A côté de ces mesures destinées à familiariser les jeunes à des offres payantes, le projet de décret prévoit d’augmenter les dépenses publicitaires «afin d’injecter rapidement des moyens aux effets directs et instantanés dans les différents médias vaudois». Parmi d’autres mesures, nous avions proposé cette idée dans une résolution de notre Assemblée des délégués de mars 2019. Il est par ailleurs question dans le projet de décret d’aider Keystone-ATS dans sa mission de service public et de soutenir la formation par la prise en charge des frais d’écolage des journalistes stagiaires. Ces pas vont dans la bonne direction. La dotation suffisante en journalistes de la seule agence de presse nationale et la formation, dont Impressum se préoccupe de manière paritaire avec les éditeurs, sont des ingrédients nécessaires pour un journalisme de qualité.

Les éditeurs qui bénéficieraient d’une aide devraient aussi souscrire à la CCT de la branche

On pourrait prévoir aussi la défiscalisation des abonnements aux médias d’information payants; ce serait une incitation concrète pour encourager le public à s’abonner aux journaux. De manière générale, l’aide devrait aller à des rédactions qui respectent la déontologie du métier, la Déclaration des devoirs et des droits des journalistes et qui emploient des journalistes inscrits au Registre professionnel (RP). Les éditeurs qui bénéficieraient d’une aide devraient aussi souscrire à la CCT de la branche, ce qui garantirait de bonnes conditions de travail aux journalistes.

«Pacte de l’enquête»

On pourrait aussi proposer un complément au projet de décret: des associations de défense des journalistes dont Media forti, Médias pour tous, Impressum et le think tank Nouvelle Presse ont demandé en décembre 2019 à l’Office fédéral de la communication (Ofcom) de tenir compte dans la révision de la loi fédérale sur l’aide aux médias du projet «Pacte de l’enquête». Ce projet d’aide contient une dimension d’intérêt public, de formation et d’émulation. Il a pour but de stimuler les projets d’enquête journalistique, de favoriser le développement et de soutenir la recherche d’informations. Une phase test confirmerait les besoins d’un tel projet. Ainsi le projet d’arrêté pourrait prévoir une formule comme: «Soutien d’une ou plusieurs institutions qui encouragent le journalisme de qualité en garantissant un processus indépendant de sélection et de validation de projets d’enquêtes».
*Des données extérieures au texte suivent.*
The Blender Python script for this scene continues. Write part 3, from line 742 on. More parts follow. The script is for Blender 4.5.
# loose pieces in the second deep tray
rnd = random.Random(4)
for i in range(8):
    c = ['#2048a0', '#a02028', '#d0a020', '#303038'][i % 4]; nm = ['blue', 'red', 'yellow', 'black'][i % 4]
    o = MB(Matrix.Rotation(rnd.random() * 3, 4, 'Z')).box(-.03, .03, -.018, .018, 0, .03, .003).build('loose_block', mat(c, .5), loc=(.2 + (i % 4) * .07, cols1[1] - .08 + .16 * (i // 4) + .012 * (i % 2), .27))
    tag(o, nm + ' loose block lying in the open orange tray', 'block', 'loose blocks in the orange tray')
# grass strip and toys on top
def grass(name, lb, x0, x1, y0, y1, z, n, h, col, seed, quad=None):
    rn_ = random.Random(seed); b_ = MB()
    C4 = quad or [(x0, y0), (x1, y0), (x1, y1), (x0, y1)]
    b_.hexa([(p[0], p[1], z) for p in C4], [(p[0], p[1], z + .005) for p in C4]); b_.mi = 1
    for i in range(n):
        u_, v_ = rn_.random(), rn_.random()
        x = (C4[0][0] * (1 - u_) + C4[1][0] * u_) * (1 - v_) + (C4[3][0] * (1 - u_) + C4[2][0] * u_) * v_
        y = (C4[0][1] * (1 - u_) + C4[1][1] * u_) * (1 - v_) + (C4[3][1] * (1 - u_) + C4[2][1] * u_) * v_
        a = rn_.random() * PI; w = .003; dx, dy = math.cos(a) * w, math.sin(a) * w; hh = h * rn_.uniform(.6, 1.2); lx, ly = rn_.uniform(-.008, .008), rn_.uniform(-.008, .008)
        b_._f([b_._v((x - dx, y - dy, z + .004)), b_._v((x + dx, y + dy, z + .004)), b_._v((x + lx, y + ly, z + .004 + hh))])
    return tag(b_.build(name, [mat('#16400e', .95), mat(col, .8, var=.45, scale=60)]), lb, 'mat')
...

Il est à souhaiter que le projet vaudois d’aide aux médias soit suivi par d’autres efforts dans les autres cantons, notamment en Suisse romande. Il y a un seul bémol, mais de poids: l’argent. Les sommes mises à disposition – 6,2 millions de francs sur cinq ans – restent hélas insuffisantes pour assurer une offre d’information de qualité pour un canton aussi diversifié que celui de Vaud. Avec le «Pacte de l’enquête», il faudrait au moins doubler la somme prévue afin que les mesures atteignent leur but. Nous espérons que le Grand Conseil nous entendra.